Qual è il significato della parola “leadership”? Ecco la definizione che ne dà Wikipedia, l’enciclopedia del web: "La leadership è una relazione; è l’interazione tra coloro che in una struttura di Stato occupano la posizione più elevata e il resto del gruppo”. “Il leader è colui che ha dei seguaci, senza seguaci non ci possono essere leader". E ancora: “Nella letteratura scientifica psico-sociale la leadership è l’autorità che deriva a un individuo dalle sue doti naturali e dalla sua posizione sociale: l’individuo assume il ruolo di capo di un gruppo grazie al fatto che le sue decisioni e le sue idee, i suoi comportamenti ed atteggiamenti influenzano in modo notevole la comunità considerata".
In altre parole, un leader è colui che si comporta in modo tale da convincere e spingere altri a seguirlo. Il leader non insegue, ma detta la linea, disegna il percorso di cui lui stesso è guida. Matteo Renzi, come Silvio Berlusconi, è senza dubbio un leader. Coraggioso, tanto da andare contro quei sondaggi che sentenziavano: l’80% degli italiani è contro la "staffetta" fra Matteo e Enrico Letta. Ma un vero leader non può basarsi solo sull’umore della gente: il popolo non sempre ha ragione, non sempre l’opinione pubblica ha chiaro il cammino che deve essere intrapreso. Così tocca al leader sapere guardare oltre, sapere giocare la propria partita a scacchi nel modo più intelligente possibile.
Vero: l’attuale presidente incaricato più volte aveva assicurato che non sarebbe mai andato a Palazzo Chigi senza essere legittimato dal voto popolare. Ma con quale legge elettorale avremmo dovuto votare? Con quella che ci riporterebbe immancabilmente a non avere né vincitori né vinti? Per carità. E’ per questo che condivido Vittorio Feltri quando sul Giornale scrive: Matteo ha fatto l’unica cosa che era possibile fare. Saltare in groppa a quella bestia che è lo Stato italiano e cercare di domarlo prima che fosse troppo tardi, prima che tutti noi fossimo davvero spacciati. Certo, quella di Renzi è una scommessa: ma non è forse una scommessa continua la vita, soprattutto in politica?

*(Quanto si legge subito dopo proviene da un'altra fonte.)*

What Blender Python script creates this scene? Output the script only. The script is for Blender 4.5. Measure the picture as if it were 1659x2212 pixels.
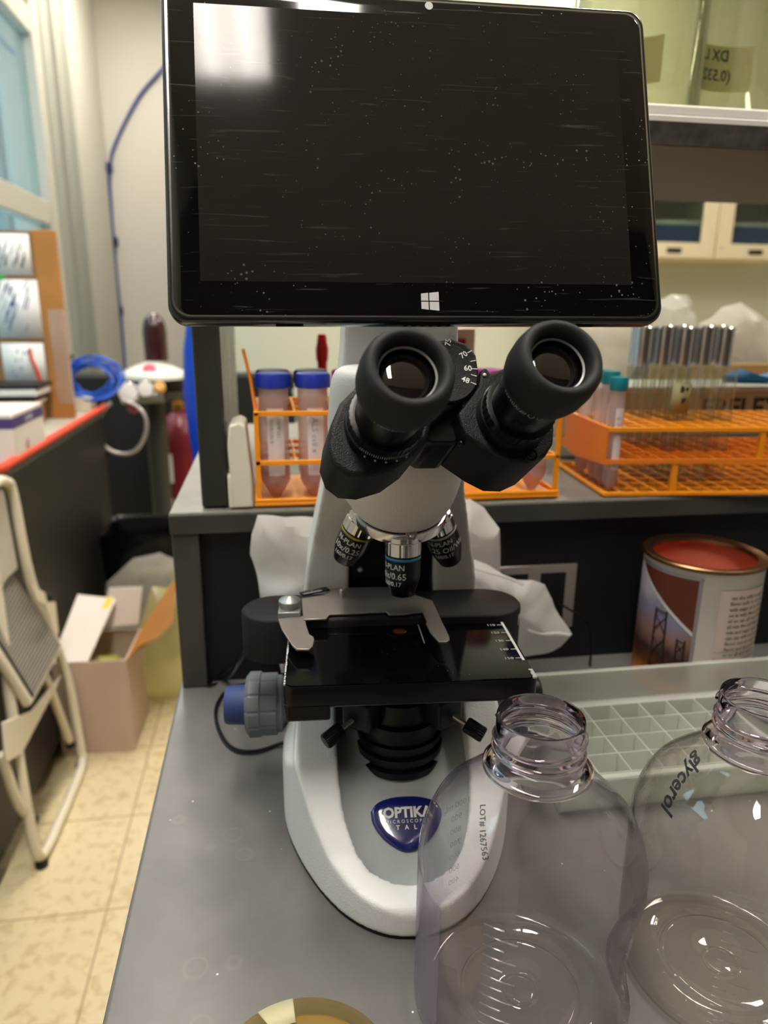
import bpy, bmesh, math, random
import numpy as np
from mathutils import Vector, Matrix, noise
PI = math.pi
random.seed(7)
for o in list(bpy.data.objects): bpy.data.objects.remove(o)
SC = bpy.context.scene
COL = SC.collection

# ------------------------------------------------------------------ camera
FPX = 1534.0; TH = math.radians(15.9); PS = math.radians(9.14); RO = math.radians(.57)
CAM = np.array([0., 0., 1.27])
_f = np.array([math.sin(PS)*math.cos(TH), math.cos(PS)*math.cos(TH), -math.sin(TH)])
_r0 = np.array([math.cos(PS), -math.sin(PS), 0.]); _u0 = np.cross(_r0, _f)
_r = _r0*math.cos(RO)+_u0*math.sin(RO); _u = _u0*math.cos(RO)-_r0*math.sin(RO)
cd = bpy.data.cameras.new('camera'); cam = bpy.data.objects.new('camera', cd); COL.objects.link(cam)
cd.sensor_fit = 'HORIZONTAL'; cd.sensor_width = 36.0; cd.lens = 36.0*FPX/1659.0
cd.clip_start = .02; cd.clip_end = 60
cam.matrix_world = Matrix(((_r[0], _u[0], -_f[0], CAM[0]), (_r[1], _u[1], -_f[1], CAM[1]), (_r[2], _u[2], -_f[2], CAM[2]), (0, 0, 0, 1)))
cd.dof.use_dof = True; cd.dof.focus_distance = .40; cd.dof.aperture_fstop = 9.5
SC.camera = cam
# ------------------------------------------------------------------ world, exposure
W = bpy.data.worlds.new('sky'); SC.world = W; W.use_nodes = True
bg = W.node_tree.nodes['Background']; bg.inputs[0].default_value = (.66, .80, .95, 1); bg.inputs[1].default_value = 8.0
SC.view_settings.view_transform = 'Standard'; SC.view_settings.look = 'None'
SC.view_settings.gamma = 1; SC.view_settings.use_curve_mapping = False
SC.view_settings.exposure = 0.0
SC.cycles.max_bounces = 12; SC.cycles.transparent_max_bounces = 32
SC.cycles.caustics_reflective = False; SC.cycles.caustics_refractive = False
SC.cycles.sample_clamp_indirect = 6
CEIL = 3.4
FIXT = [(-.18, -.42), (-.18, .84), (-.18, 2.6), (1.86, 1.1), (1.65, 3.4), (-.62, 4.7)]
FIX_L = 40.0

# ------------------------------------------------------------------ pixel -> place on a real plane
def ray(x, y): return _f+_r*(x-829.5)/FPX-_u*(y-1106)/FPX
def PZ(x, y, z): d = ray(x, y); return Vector(CAM+d*(z-CAM[2])/d[2])
def PY(x, y, yy): d = ray(x, y); return Vector(CAM+d*yy/d[1])
def PX(x, y, xx): d = ray(x, y); return Vector(CAM+d*xx/d[0])
def PD(x, y, dep): return Vector(CAM+ray(x, y)*dep)

# ------------------------------------------------------------------ materials
def lin(c):
    if isinstance(c, str):
        c = c.lstrip('#'); c = [int(c[i:i+2], 16)/255 for i in (0, 2, 4)]
    return tuple((v/12.92 if v <= .04045 else ((v+.055)/1.055)**2.4) for v in c)+(1,)
def mat(name, color, rough=.5, metal=0., spec=.5, coat=0., noise_s=0, noise_amt=0., bump=0., bump_s=200, color2=None, ior=1.45, sheen=0, subs=0, detail=4):
    m = bpy.data.materials.new(name); m.use_nodes = True; nt = m.node_tree; b = nt.nodes['Principled BSDF']
    b.inputs['Base Color'].default_value = lin(color); b.inputs['Roughness'].default_value = rough
    b.inputs['Metallic'].default_value = metal; b.inputs['Specular IOR Level'].default_value = spec
    b.inputs['Coat Weight'].default_value = coat; b.inputs['IOR'].default_value = ior
    b.inputs['Sheen Weight'].default_value = sheen
    if subs: b.inputs['Subsurface Weight'].default_value = subs; b.inputs['Subsurface Radius'].default_value = (.01, .01, .01)
    if noise_s:
        tc = nt.nodes.new('ShaderNodeTexCoord'); n = nt.nodes.new('ShaderNodeTexNoise'); n.inputs['Scale'].default_value = noise_s; n.inputs['Detail'].default_value = detail
        nt.links.new(tc.outputs['Object'], n.inputs['Vector'])
        r = nt.nodes.new('ShaderNodeValToRGB'); nt.links.new(n.outputs['Fac'], r.inputs['Fac'])
        c1 = lin(color); c2 = lin(color2) if color2 else tuple(v*(1-noise_amt) for v in c1[:3])+(1,)
        r.color_ramp.elements[0].position = .35; r.color_ramp.elements[1].position = .65
        r.color_ramp.elements[0].color = c2; r.color_ramp.elements[1].color = c1
        nt.links.new(r.outputs['Color'], b.inputs['Base Color'])
    if bump:
        tc = nt.nodes.new('ShaderNodeTexCoord'); n = nt.nodes.new('ShaderNodeTexNoise'); n.inputs['Scale'].default_value = bump_s; n.inputs['Detail'].default_value = 3
        nt.links.new(tc.outputs['Object'], n.inputs['Vector'])
        bp = nt.nodes.new('ShaderNodeBump'); bp.inputs['Strength'].default_value = bump; bp.inputs['Distance'].default_value = .001
        nt.links.new(n.outputs['Fac'], bp.inputs['Height']); nt.links.new(bp.outputs['Normal'], b.inputs['Normal'])
    return m
def film(name, tint, edge, gloss=1.0, rough=.02, ior=1.5, haze=0., hazec='#ffffff', edgepow=.0):
    """thin clear plastic or glass wall: passes light, mirrors by Fresnel, tints where seen edge-on"""
    m = bpy.data.materials.new(name); m.use_nodes = True; nt = m.node_tree; nt.nodes.clear(); L = nt.links.new
    out = nt.nodes.new('ShaderNodeOutputMaterial'); tr = nt.nodes.new('ShaderNodeBsdfTransparent'); gl = nt.nodes.new('ShaderNodeBsdfGlossy')
    gl.inputs['Roughness'].default_value = rough
    lw = nt.nodes.new('ShaderNodeLayerWeight'); lw.inputs['Blend'].default_value = .28
    mc = nt.nodes.new('ShaderNodeMixRGB'); mc.inputs[1].default_value = lin(tint); mc.inputs[2].default_value = lin(edge)
    pq = nt.nodes.new('ShaderNodeMath'); pq.operation = 'POWER'; pq.inputs[1].default_value = 2.2; L(lw.outputs['Facing'], pq.inputs[0]); L(pq.outputs[0], mc.inputs[0]); L(mc.outputs[0], tr.inputs[0])
    fr = nt.nodes.new('ShaderNodeFresnel'); fr.inputs['IOR'].default_value = ior
    geo = nt.nodes.new('ShaderNodeNewGeometry')
    ir = nt.nodes.new('ShaderNodeMath'); ir.operation = 'MULTIPLY_ADD'; ir.inputs[1].default_value = 1/ior-ior; ir.inputs[2].default_value = ior
    L(geo.outputs['Backfacing'], ir.inputs[0])
    # keep the outside index on both faces of the wall
    ir2 = nt.nodes.new('ShaderNodeMath'); ir2.operation = 'MULTIPLY_ADD'; ir2.inputs[1].default_value = (1.0/ior)-ior; ir2.inputs[2].default_value = ior
    fr.inputs['IOR'].default_value = ior
    mx = nt.nodes.new('ShaderNodeMixShader'); sc = nt.nodes.new('ShaderNodeMath'); sc.operation = 'MULTIPLY'; sc.inputs[1].default_value = gloss; sc.use_clamp = True
    lw2 = nt.nodes.new('ShaderNodeLayerWeight'); lw2.inputs['Blend'].default_value = .5
    pw = nt.nodes.new('ShaderNodeMath'); pw.operation = 'POWER'; pw.inputs[1].default_value = 4.5; L(lw2.outputs['Facing'], pw.inputs[0])
    ad = nt.nodes.new('ShaderNodeMath'); ad.operation = 'MULTIPLY_ADD'; ad.inputs[1].default_value = .8; ad.inputs[2].default_value = ((ior-1)/(ior+1))**2; L(pw.outputs[0], ad.inputs[0])
    L(ad.outputs[0], sc.inputs[0]); L(sc.outputs[0], mx.inputs[0])
    base = tr.outputs[0]
    if haze:
        df = nt.nodes.new('ShaderNodeBsdfTranslucent'); df.inputs[0].default_value = lin(hazec); d2 = nt.nodes.new('ShaderNodeBsdfDiffuse'); d2.inputs[0].default_value = lin(hazec)
        md = nt.nodes.new('ShaderNodeMixShader'); md.inputs[0].default_value = .5; L(df.outputs[0], md.inputs[1]); L(d2.outputs[0], md.inputs[2])
        mh = nt.nodes.new('ShaderNodeMixShader'); mh.inputs[0].default_value = haze; L(base, mh.inputs[1]); L(md.outputs[0], mh.inputs[2]); base = mh.outputs[0]
    L(base, mx.inputs[1]); L(gl.outputs[0], mx.inputs[2]); L(mx.outputs[0], out.inputs[0])
    for x in (ir, ir2, fr, geo): nt.nodes.remove(x)
    return m
def emis(name, color, s):
    m = bpy.data.materials.new(name); m.use_nodes = True; nt = m.node_tree; nt.nodes.clear()
    out = nt.nodes.new('ShaderNodeOutputMaterial'); e = nt.nodes.new('ShaderNodeEmission'); e.inputs[0].default_value = lin(color); e.inputs[1].default_value = s
    nt.links.new(e.outputs[0], out.inputs[0]); return m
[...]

Ammiro Matteo Renzi per la sua capacità di guardare al futuro e non al domani. Anche questo è un atteggiamento da leader: un vero leader guarda alle prossime generazioni, i politicanti da strapazzo alle prossime elezioni. Renzi vuole un’altra Italia e sono in molti gli italiani a volere la stessa cosa: le riforme, quelle istituzionali, quella che riguarda la Giustizia, una legge elettorale in grado di dare un governo forte al Paese. E poi il lavoro, quella cosa su cui – secondo la nostra Costituzione – dovrebbe essere fondata l’Italia, ma che è sempre più raro trovare.
La giovane età è un altro importante vantaggio di Matteo Renzi: come lui stesso ha ripetuto più volte, il fatto che persone più anziane di lui non siano riuscite a risolvere i problemi del BelPaese non vuol dire che le nuove generazioni siano destinate a fallire. Almeno, lasciateci provare a combattere.
Finalmente Matteo Renzi, il "demolition man", quello che è pronto a mandare a casa tutti i vecchi arnesi della politica, è pronto per sedersi sulla poltrona di Palazzo Chigi. Come governerà l’Italia? Farà bene, come tutti ci auguriamo con forza, o anche il suo esecutivo – come quello di Monti prima e Letta poi – si impantanerà nella palude? Lo sapremo presto. Le intenzioni sono buone, ma non bastano più: attendiamo i fatti.
Intanto è importante non dimenticare che Matteo Renzi – che pure piace a qualcuno nel centrodestra – milita nel Partito Democratico, ovvero a sinistra. Non è una questione da poco né una banalità sottolinearlo. In troppi sono confusi, proprio perché Renzi confonde. Moderato? Forse sì, rispetto a Grillo e paragonato a Vendola o Rizzo, ma pur sempre un uomo del Pd. Di quel partito pronto, per esempio, a dire sì allo ius soli; di quel partito che ha voluto con forza l’abrogazione del reato di clandestinità; di quel Pd che sarebbe pronto ad aprire la strada ai matrimoni gay anche in Italia. Insomma, se è vero che i punti di contatto fra il Pd di Renzi e il centrodestra italiano ci sono, restano con forza anche importanti differenze che sarebbe sbagliato dimenticare. Matteo Renzi si occupi di ciò che c’è da decidere di più urgente per tornare a fare camminare il nostro Stivale verso il futuro: non è con i matrimoni gay o aprendo le porte dell’Italia ai clandestini che si risolleva il BelPaese.